───── DATA EXTRACT ─────

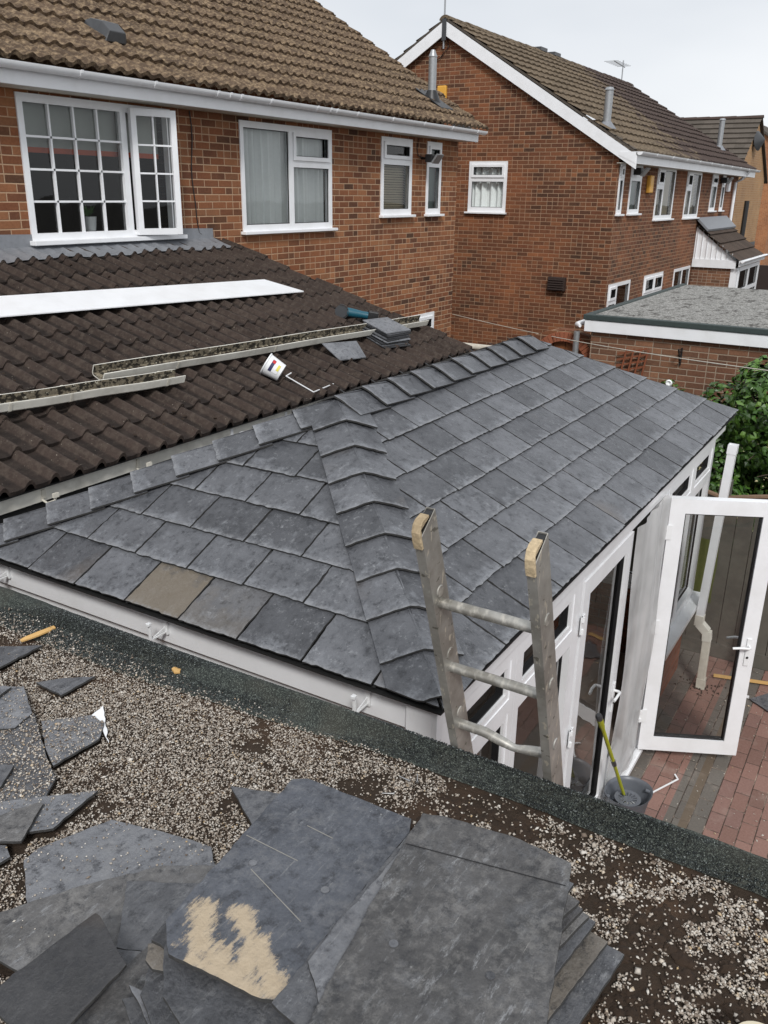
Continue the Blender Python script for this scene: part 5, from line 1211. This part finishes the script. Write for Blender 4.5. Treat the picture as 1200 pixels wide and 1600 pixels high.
# grinder
GR = onext(556, 490, .10); gd = Vector((.42, -.55, -.12)).normalized(); gs = Vector((-gd.y, gd.x, 0)).normalized(); gu = gs.cross(gd) if gs.cross(gd).z > 0 else -gs.cross(gd)
g = thing('angle_grinder', GR, 'teal and black cordless angle grinder lying on the brown tiles', 'power tool')
b = MB(); b.tube([GR-gd*.09, GR-gd*.02, GR+gd*.06, GR+gd*.13], [.046, .044, .036, .038], 14); b.build('motor_body', M['teal'], g, smooth=True)
b = MB(); b.prism([GR+gd*.12-gs*.055-gu*.05, GR+gd*.12+gs*.055-gu*.05, GR+gd*.12+gs*.055+gu*.05, GR+gd*.12-gs*.055+gu*.05], gd*.10); b.build('battery', M['black'], g, bevel=.008)
b = MB(); b.prism([GR+gd*.221-gs*.03-gu*.02, GR+gd*.221+gs*.03-gu*.02, GR+gd*.221+gs*.03+gu*.02, GR+gd*.221-gs*.03+gu*.02], gd*.004); b.build('battery_label', M['concrete'], g)
hc = GR-gd*.15; b = MB(); b.tube([GR-gd*.19, GR-gd*.10], [.028, .036], 14); b.build('gear_head', M['steel'], g, smooth=True)
b = MB(); b.tube([hc-gs*.045, hc-gs*.042], .0625, 28); b.build('cutting_disc', M['satgrey'], g, smooth=True)
b = MB()
for i in range(15):
    a, a2 = -1.2+3.1*i/15, -1.2+3.1*(i+1)/15; f_ = lambda q, rr, s: hc-gs*s+(gd*math.cos(q)+gu*math.sin(q))*rr
    b.prism([f_(a, .072, .028), f_(a2, .072, .028), f_(a2, .072, .056), f_(a, .072, .056)], (gd*math.cos((a+a2)/2)+gu*math.sin((a+a2)/2))*-.004)
b.build('disc_guard', M['satgrey'], g)
b = MB(); b.tube([hc+gs*.03, hc+gs*.05, hc+gs*.14], [.012, .017, .015], 12); b.build('side_handle', M['black'], g, smooth=True)
b = MB(); p = onext(590, 499, .05); b.tube([p, p+Vector((.09, -.05, .0))], [.012, .009], 10); b.build('knife_handle', M['orange'], None, label='small orange tool handle beside the grinder battery', cat='tool', smooth=True)
# leaf crumbs on the tiles
b = MB()
for i in range(420):
    X, Y = random.uniform(3, 7.9), random.uniform(3.95, 6.7)
    if X > 8.1-.16*(Y-3.9): continue
    p = P3(X, Y, .028); clod(b, p, random.uniform(.004, .013), .5)
b.build('moss_crumbs', M['moss'], E_, kind='stuff', recalc=False)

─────

WORK TO DO
Copy out all of the material exactly as written, without its pictures.

FULL RESPONSE
Continue the Blender Python script for this scene: part 5, from line 1211. This part finishes the script. Write for Blender 4.5. Treat the picture as 1200 pixels wide and 1600 pixels high.
# grinder
GR = onext(556, 490, .10); gd = Vector((.42, -.55, -.12)).normalized(); gs = Vector((-gd.y, gd.x, 0)).normalized(); gu = gs.cross(gd) if gs.cross(gd).z > 0 else -gs.cross(gd)
g = thing('angle_grinder', GR, 'teal and black cordless angle grinder lying on the brown tiles', 'power tool')
b = MB(); b.tube([GR-gd*.09, GR-gd*.02, GR+gd*.06, GR+gd*.13], [.046, .044, .036, .038], 14); b.build('motor_body', M['teal'], g, smooth=True)
b = MB(); b.prism([GR+gd*.12-gs*.055-gu*.05, GR+gd*.12+gs*.055-gu*.05, GR+gd*.12+gs*.055+gu*.05, GR+gd*.12-gs*.055+gu*.05], gd*.10); b.build('battery', M['black'], g, bevel=.008)
b = MB(); b.prism([GR+gd*.221-gs*.03-gu*.02, GR+gd*.221+gs*.03-gu*.02, GR+gd*.221+gs*.03+gu*.02, GR+gd*.221-gs*.03+gu*.02], gd*.004); b.build('battery_label', M['concrete'], g)
hc = GR-gd*.15; b = MB(); b.tube([GR-gd*.19, GR-gd*.10], [.028, .036], 14); b.build('gear_head', M['steel'], g, smooth=True)
b = MB(); b.tube([hc-gs*.045, hc-gs*.042], .0625, 28); b.build('cutting_disc', M['satgrey'], g, smooth=True)
b = MB()
for i in range(15):
    a, a2 = -1.2+3.1*i/15, -1.2+3.1*(i+1)/15; f_ = lambda q, rr, s: hc-gs*s+(gd*math.cos(q)+gu*math.sin(q))*rr
    b.prism([f_(a, .072, .028), f_(a2, .072, .028), f_(a2, .072, .056), f_(a, .072, .056)], (gd*math.cos((a+a2)/2)+gu*math.sin((a+a2)/2))*-.004)
b.build('disc_guard', M['satgrey'], g)
b = MB(); b.tube([hc+gs*.03, hc+gs*.05, hc+gs*.14], [.012, .017, .015], 12); b.build('side_handle', M['black'], g, smooth=True)
b = MB(); p = onext(590, 499, .05); b.tube([p, p+Vector((.09, -.05, .0))], [.012, .009], 10); b.build('knife_handle', M['orange'], None, label='small orange tool handle beside the grinder battery', cat='tool', smooth=True)
# leaf crumbs on the tiles
b = MB()
for i in range(420):
    X, Y = random.uniform(3, 7.9), random.uniform(3.95, 6.7)
    if X > 8.1-.16*(Y-3.9): continue
    p = P3(X, Y, .028); clod(b, p, random.uniform(.004, .013), .5)
b.build('moss_crumbs', M['moss'], E_, kind='stuff', recalc=False)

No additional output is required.